Question

1)A system of equations is shown below:

x + 3y = 5 (equation 1)
7x − 8y = 6 (equation 2)
A student wants to prove that if equation 2 is kept unchanged and equation 1 is replaced with the sum of equation 1 and a multiple of equation 2, the solution to the new system of equations is the same as the solution to the original system of equations.
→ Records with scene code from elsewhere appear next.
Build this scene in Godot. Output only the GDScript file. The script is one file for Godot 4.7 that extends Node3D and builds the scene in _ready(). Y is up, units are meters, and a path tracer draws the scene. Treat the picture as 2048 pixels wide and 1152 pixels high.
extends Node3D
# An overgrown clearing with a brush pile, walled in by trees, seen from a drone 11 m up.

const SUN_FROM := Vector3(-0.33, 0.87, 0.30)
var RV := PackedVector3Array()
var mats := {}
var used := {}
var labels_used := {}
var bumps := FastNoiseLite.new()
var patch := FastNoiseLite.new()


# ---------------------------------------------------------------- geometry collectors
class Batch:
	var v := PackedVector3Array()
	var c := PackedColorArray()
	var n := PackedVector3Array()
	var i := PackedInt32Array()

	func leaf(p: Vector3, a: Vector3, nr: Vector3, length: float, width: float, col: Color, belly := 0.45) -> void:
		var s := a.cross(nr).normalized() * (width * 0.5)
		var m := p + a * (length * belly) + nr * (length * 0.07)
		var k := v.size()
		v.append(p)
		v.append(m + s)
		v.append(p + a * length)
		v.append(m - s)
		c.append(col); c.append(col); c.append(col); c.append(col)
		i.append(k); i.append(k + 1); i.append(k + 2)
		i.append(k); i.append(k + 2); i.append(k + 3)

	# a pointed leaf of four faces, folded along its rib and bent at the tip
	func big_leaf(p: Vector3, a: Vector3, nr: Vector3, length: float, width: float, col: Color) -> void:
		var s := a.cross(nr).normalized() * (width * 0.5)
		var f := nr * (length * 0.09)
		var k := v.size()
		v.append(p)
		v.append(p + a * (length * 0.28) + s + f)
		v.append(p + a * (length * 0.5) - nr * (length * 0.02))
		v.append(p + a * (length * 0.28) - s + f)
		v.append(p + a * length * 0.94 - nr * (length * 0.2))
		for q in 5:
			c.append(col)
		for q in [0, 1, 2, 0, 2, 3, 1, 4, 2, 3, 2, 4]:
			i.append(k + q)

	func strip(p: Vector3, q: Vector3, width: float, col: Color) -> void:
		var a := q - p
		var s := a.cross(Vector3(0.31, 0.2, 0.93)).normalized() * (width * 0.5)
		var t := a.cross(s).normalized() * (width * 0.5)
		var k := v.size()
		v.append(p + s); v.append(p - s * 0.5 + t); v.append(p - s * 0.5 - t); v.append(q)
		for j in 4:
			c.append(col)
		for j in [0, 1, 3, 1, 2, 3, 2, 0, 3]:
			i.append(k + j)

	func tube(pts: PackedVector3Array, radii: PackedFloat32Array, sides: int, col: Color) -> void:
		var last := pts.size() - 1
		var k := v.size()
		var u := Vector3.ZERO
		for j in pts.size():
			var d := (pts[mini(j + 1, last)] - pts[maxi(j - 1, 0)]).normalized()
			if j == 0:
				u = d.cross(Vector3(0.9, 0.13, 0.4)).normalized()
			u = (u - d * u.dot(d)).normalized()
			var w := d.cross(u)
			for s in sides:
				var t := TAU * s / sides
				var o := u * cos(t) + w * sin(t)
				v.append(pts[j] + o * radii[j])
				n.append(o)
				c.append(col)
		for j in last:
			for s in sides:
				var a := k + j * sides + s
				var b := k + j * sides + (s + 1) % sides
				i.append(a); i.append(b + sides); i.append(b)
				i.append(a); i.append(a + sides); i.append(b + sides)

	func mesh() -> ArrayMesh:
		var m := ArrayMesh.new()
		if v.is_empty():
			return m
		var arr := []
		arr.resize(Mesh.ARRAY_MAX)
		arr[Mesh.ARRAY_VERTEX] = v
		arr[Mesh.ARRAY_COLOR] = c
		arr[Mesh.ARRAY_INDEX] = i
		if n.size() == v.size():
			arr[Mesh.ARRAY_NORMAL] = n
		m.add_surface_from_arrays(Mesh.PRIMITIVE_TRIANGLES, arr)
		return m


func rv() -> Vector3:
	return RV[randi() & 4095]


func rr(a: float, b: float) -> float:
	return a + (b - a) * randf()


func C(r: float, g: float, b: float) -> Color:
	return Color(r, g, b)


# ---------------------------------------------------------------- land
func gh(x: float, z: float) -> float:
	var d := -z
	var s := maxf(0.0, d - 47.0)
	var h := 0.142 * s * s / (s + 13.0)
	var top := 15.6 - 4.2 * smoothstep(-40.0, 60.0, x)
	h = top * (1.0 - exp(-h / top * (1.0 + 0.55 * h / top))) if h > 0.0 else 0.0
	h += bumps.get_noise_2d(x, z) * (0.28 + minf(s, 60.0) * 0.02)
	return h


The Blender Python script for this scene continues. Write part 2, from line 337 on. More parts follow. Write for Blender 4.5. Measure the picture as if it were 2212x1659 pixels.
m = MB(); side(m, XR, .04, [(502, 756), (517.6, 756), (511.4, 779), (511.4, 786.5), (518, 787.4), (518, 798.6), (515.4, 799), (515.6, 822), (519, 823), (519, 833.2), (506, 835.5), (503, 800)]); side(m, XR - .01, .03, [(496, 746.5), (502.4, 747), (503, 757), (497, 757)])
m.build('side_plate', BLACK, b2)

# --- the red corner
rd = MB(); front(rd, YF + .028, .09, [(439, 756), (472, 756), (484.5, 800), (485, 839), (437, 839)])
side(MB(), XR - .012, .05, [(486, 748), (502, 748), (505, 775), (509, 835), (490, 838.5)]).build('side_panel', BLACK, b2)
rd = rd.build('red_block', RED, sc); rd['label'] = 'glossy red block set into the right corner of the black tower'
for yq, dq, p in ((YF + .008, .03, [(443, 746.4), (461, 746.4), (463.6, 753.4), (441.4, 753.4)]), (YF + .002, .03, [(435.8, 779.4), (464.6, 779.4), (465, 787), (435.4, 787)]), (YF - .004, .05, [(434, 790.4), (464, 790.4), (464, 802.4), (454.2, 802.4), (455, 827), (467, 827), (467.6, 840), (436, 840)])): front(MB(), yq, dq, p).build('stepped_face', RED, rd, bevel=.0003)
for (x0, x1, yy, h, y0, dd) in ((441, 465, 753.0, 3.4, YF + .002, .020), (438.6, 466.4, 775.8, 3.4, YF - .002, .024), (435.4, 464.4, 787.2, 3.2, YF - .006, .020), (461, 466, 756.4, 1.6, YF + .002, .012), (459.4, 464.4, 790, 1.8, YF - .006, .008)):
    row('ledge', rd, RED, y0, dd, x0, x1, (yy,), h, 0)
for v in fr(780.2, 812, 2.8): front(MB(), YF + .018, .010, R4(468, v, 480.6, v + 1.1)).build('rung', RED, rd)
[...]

If equation 2 is multiplied by 1, which of the following steps should the student use for the proof?
A)Show that the solution to the system of equations 3x + y = 5 and 8x −7y = 6 is the same as the solution to the given system of equations
B) Show that the solution to the system of equations 8x − 5y = 11 and 7x − 8y = 6 is the same as the solution to the given system of equations
C) Show that the solution to the system of equations 15x + 13y = 17 and 7x − 8y = 6 is the same as the solution to the given system of equations
D)Show that the solution to the system of equations −13x + 15y = 17 and 7x − 8y = 6 is the same as the solution to the given system of equations

Answer 1

B : show that the solution to the system of equations 8x - 5y = 11 and 7x - 8y = 6 is the same as the solution to the given system of equations

Explanation:

I just took the test and got it right

Answer 2

Option B.

Given that the equation 7x − 8y = 6 is multiplied by 1 and it is added to the first equation the new equation is

7x - 8y + x + 3y = 5 + 6; equivalent to

8x -5y =11; and the system is that equation with the second original one.
7x- 8y = 6